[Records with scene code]
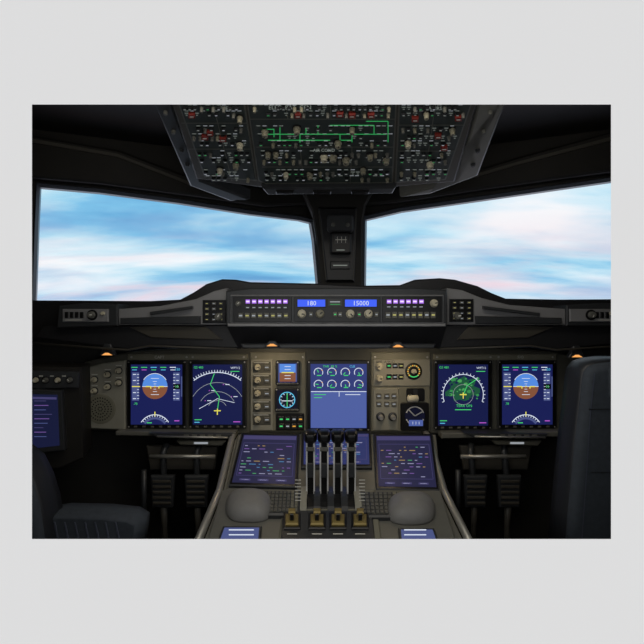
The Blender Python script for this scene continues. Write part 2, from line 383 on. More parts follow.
def efis(name, x0, x1, y0, y1, S, flip):
    b = B(name); b.prism(S, rect(x0, y0, x1, y1), 0, .008, dgray, .8, capm=black)
    w_ = x1 - x0
    for r_ in range(4):
        for c_ in range(3):
            u = x0 + w_ * (.2 + .3 * c_); v = y0 + (y1 - y0) * (.16 + .23 * r_)
            b.prism(S, rect(u - 1.9, v - 1.3, u + 1.9, v + 1.3), .008, .012, knobg if (r_ + c_) % 3 else dgray, .3)
            b.line(S, [(u - 1.1, v), (u + 1.1, v)], .5, eDim if c_ % 2 else eYG, .0126)
    b.knob(S, x0 + w_ * (.3 if flip else .7), y0 + (y1 - y0) * .74, 4, .02, knobg, .008, mark=white)
    b.done()
efis('efis_control_panel', 203, 226, 300, 323, SGw, False)
efis('efis_control_panel', 449, 473, 299, 322, SGw, True)
for x, fl in ((63, 0), (569, 1)):
    b = B('map_light_panel'); S = VS(1.748)
    b.prism(S, rect(x, 309, x + 46, 322), 0, .006, glare2, .8)
    b.knob(S, x + 30 - 9 * fl, 315, 5.4, .003, black, .006); b.knob(S, x + 30 - 9 * fl, 315, 3.6, .018, knobg, .008, mark=white)
    for i in range(4): b.prism(S, rect(x + 3 + i * 5 + 22 * fl, 312, x + 6.5 + i * 5 + 22 * fl, 318), .006, .010, black, .4)
    b.line(S, [(x + 3 + 22 * fl, 320), (x + 20 + 22 * fl, 320)], .6, white, .0066)
    b.knob(S, x + 41, 313.5, 2, .012, knobm, .006)
    b.done()
# autopilot control unit
SF = VS(1.70)
b = B('autopilot_control_panel')
b.prism(SF, rect(231, 295, 443, 323), 0, .010, glare2, .8, capm=dgray)
def sub(x0, x1): b.prism(SF, rect(x0, 297, x1, 322), .010, .012, black, .4)
sub(234, 292); sub(294, 380); sub(382, 441)
H = .012
for i in range(7):
    u = 246 + i * 6.2
    b.prism(SF, rect(u, 299.5, u + 5, 304), H, H + .002, dgray, .3); b.flat(SF, rect(u + .3, 299.8, u + 4.7, 303.7), H + .0024, eV); b.line(SF, [(u + .8, 301.7), (u + 4, 301.7)], 1.6, eVw, H + .0028)
    b.prism(SF, rect(u, 306, u + 4.6, 309.5), H, H + .003, dgray, .3); b.line(SF, [(u + .8, 307.7), (u + 3.8, 307.7)], .8, eDim, H + .0036)
for i in range(8):
    u = 239 + i * 6.4
    b.prism(SF, rect(u, 313, u + 4.8, 318.5), H, H + .004, knobg, .4); b.line(SF, [(u + .8, 315.7), (u + 4, 315.7)], 1.4, eYG if i % 2 else eDim, H + .0046)
b.knob(SF, 239, 304, 3, .015, knobg, H, mark=white)
for x0, x1, t in ((297, 326, '180'), (344, 377, '15000')):
    b.prism(SF, rect(x0, 299, x1, 307.5), H, H + .003, dgray, .4); b.flat(SF, rect(x0 + .8, 299.8, x1 - .8, 306.8), H + .0034, eLcd)
    b.text(SF, (x0 + x1) / 2, 303.3, 6.5, t, eW, H + .004)
b.flat(SF, rect(328, 299.5, 342, 306), H + .001, dgray); b.line(SF, [(330, 302), (340, 302)], 1, eDim, H + .002); b.line(SF, [(330, 304.5), (340, 304.5)], .8, eGd, H + .002)
for u in (302, 320, 350, 368): b.knob(SF, u, 314, 5.4, .004, black, H); b.knob(SF, u, 314, 4.3, .026, knobm if u != 320 else knobo, H, mark=black)
for u in (311, 335, 340, 359, 376): b.prism(SF, rect(u - 2, 312, u + 2, 317), H, H + .004, knobg, .4); b.line(SF, [(u - 1, 314.5), (u + 1, 314.5)], 1, eG if u in (335, 359) else eDim, H + .0046)
for i in range(6):
    u = 386 + i * 6.4
    b.prism(SF, rect(u, 299.5, u + 5.2, 304), H, H + .002, dgray, .3); b.flat(SF, rect(u + .3, 299.8, u + 4.9, 303.7), H + .0024, eV); b.line(SF, [(u + .8, 301.7), (u + 4.2, 301.7)], 1.6, eVw, H + .0028)
    b.line(SF, [(u + .6, 307), (u + 4, 307)], .8, eDim, H + .0012)
for i in range(8):
    u = 385 + i * 6.4
    b.prism(SF, rect(u, 312, u + 5, 318.5), H, H + .004, knobg, .4); b.line(SF, [(u + .8, 315), (u + 4, 315)], 1.6, eYG if i % 3 else eDim, H + .0046)
b.knob(SF, 433, 303.5, 4, .02, knobm, H, mark=black)
b.done()
for u, v, y in ((272, 345, 1.70), (398, 346, 1.70), (107, 354, 1.77), (577, 356, 1.77)):
    b = B('reading_lamp'); S = VS(y)
    b.prism(S, [(u - 8, v + 1.5), (u - 3, v - (4 if y < 1.75 else 10)), (u + 3, v - (4 if y < 1.75 else 10)), (u + 8, v + 1.5)], -.02, .0, dgray, .8)
    b.flat(S, [(u - 5.5, v + 1.2), (u - 1.6, v - 1.2), (u + 1.6, v - 1.2), (u + 5.5, v + 1.2)], .001, eOr)
    b.done()

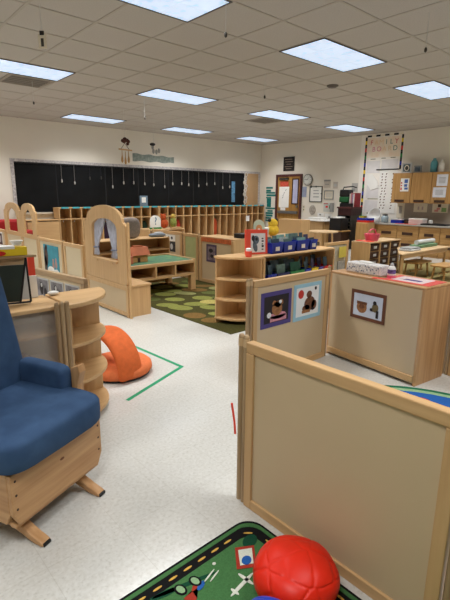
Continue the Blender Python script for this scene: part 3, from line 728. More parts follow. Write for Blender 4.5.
# ------------------------------------------------------------------ back wall: windows with blackout blinds
bx = [3.235, 4.13, 5.338, 6.262, 7.194, 8.048, 8.983, 10.03]
ZB0, ZB1 = .93, 2.0
LACE = mat('lace_border_paper', (206, 200, 196), .8, .16, (26, 26, 26), rgb2=(160, 154, 154))
FB = wallB(0, 0)
mb = MB(); d0, d1 = .001, .02
FB.rect(3.165, ZB1, 10.75, ZB1+.062, d0, d1, mb); FB.rect(3.165, ZB0, 3.232, ZB1, d0, d1, mb); FB.rect(10.67, ZB0+.05, 10.75, ZB1, d0, d1, mb)
struct(obj('trim_2', mb, LACE))
struct(obj('trim_3', FB.rect(3.165, ZB0-.035, 4.0, ZB0, .001, .05), mat('window_sill_cream', (214, 206, 190), .6)))
struct(obj('window_1', FB.rect(3.24, ZB0, 10.06, ZB1, .0005, .003), mat('night_glass', (40, 42, 46), .1, .02, spec=.6)))
BLIND = mat('black_blind_fabric', (17, 19, 21), .8, .25, (3, 3, 3), spec=.2)
cords = [[], [(62, 4.237, 1.642), (75, 4.541, 1.606), (90, 4.92, 1.72), (101, 5.21, 1.74)], [(113, 5.508, 1.534), (124, 5.816, 1.636), (134, 6.102, 1.643)], [(145, 6.426, 1.626), (154, 6.7, 1.607), (165, 7.046, 1.562)],
         [(173, 7.31, 1.646), (182, 7.612, 1.653), (189, 7.854, 1.631)], [(199, 8.211, 1.611), (207, 8.507, 1.66), (215, 8.811, 1.68)], [(223, 9.125, 1.571), (230, 9.407, 1.60)]]
ordn = ['leftmost black window blind, with no cords', 'black window blind, second from the left, behind the curtained arch panel', 'black window blind, third from the left', 'black window blind in the middle of the seven',
        'black window blind, third from the right', 'black window blind, second from the right', 'rightmost black window blind, beside the cork strip']
for i in range(7):
    xa, xb = bx[i]+.013, bx[i+1]-.013
    T = thing('window_blind', ordn[i], 'blind', ((xa+xb)/2, 10.38, ZB0), 0, 'black blinds along the back wall')
    obj('blind_fabric', FB.rect(xa, ZB0+.02, xb, ZB1-.005, .008, .012), BLIND, T, world=True)
    obj('bottom_bar', FB.rect(xa, ZB0+.002, xb, ZB0+.024, .005, .018), BLACK, T, world=True)
    obj('headrail', FB.rect(xa, ZB1-.03, xb, ZB1-.001, .012, .035), BLACK, T, world=True)
    for k, (_, cx, cz) in enumerate(cords[i]):
        dark = i == 1 and k in (2, 3)
        c = obj('pull_cord', MB().tube([(cx, 10.35, ZB1-.02), (cx, 10.35, cz)], .005 if not dark else .004, 6), mat('cord_taupe', (112, 108, 104), .7) if not dark else mat('dark_cord', (40, 40, 48), .7), T, world=True)
        obj('cord_tassel', MB().lathe([(.007, .05), (.013, .04), (.017, 0), (.01, -.025), (0, -.028)], (cx, 10.35, cz-.03), 10), mat('tassel_grey', (186, 182, 174), .6) if not dark else DARK, c, world=True)
T = thing('cork_strip', 'tan pin board strip at the right end of the black blinds', 'board', (10.37, 10.39, ZB0+.05))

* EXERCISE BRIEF
Return each line of the data that contains the string "from".

* ANSWER
The Blender Python script for this scene continues. Write part 2, from line 383 on. More parts follow.
Continue the Blender Python script for this scene: part 3, from line 728. More parts follow. Write for Blender 4.5.
ordn = ['leftmost black window blind, with no cords', 'black window blind, second from the left, behind the curtained arch panel', 'black window blind, third from the left', 'black window blind in the middle of the seven',
        'black window blind, third from the right', 'black window blind, second from the right', 'rightmost black window blind, beside the cork strip']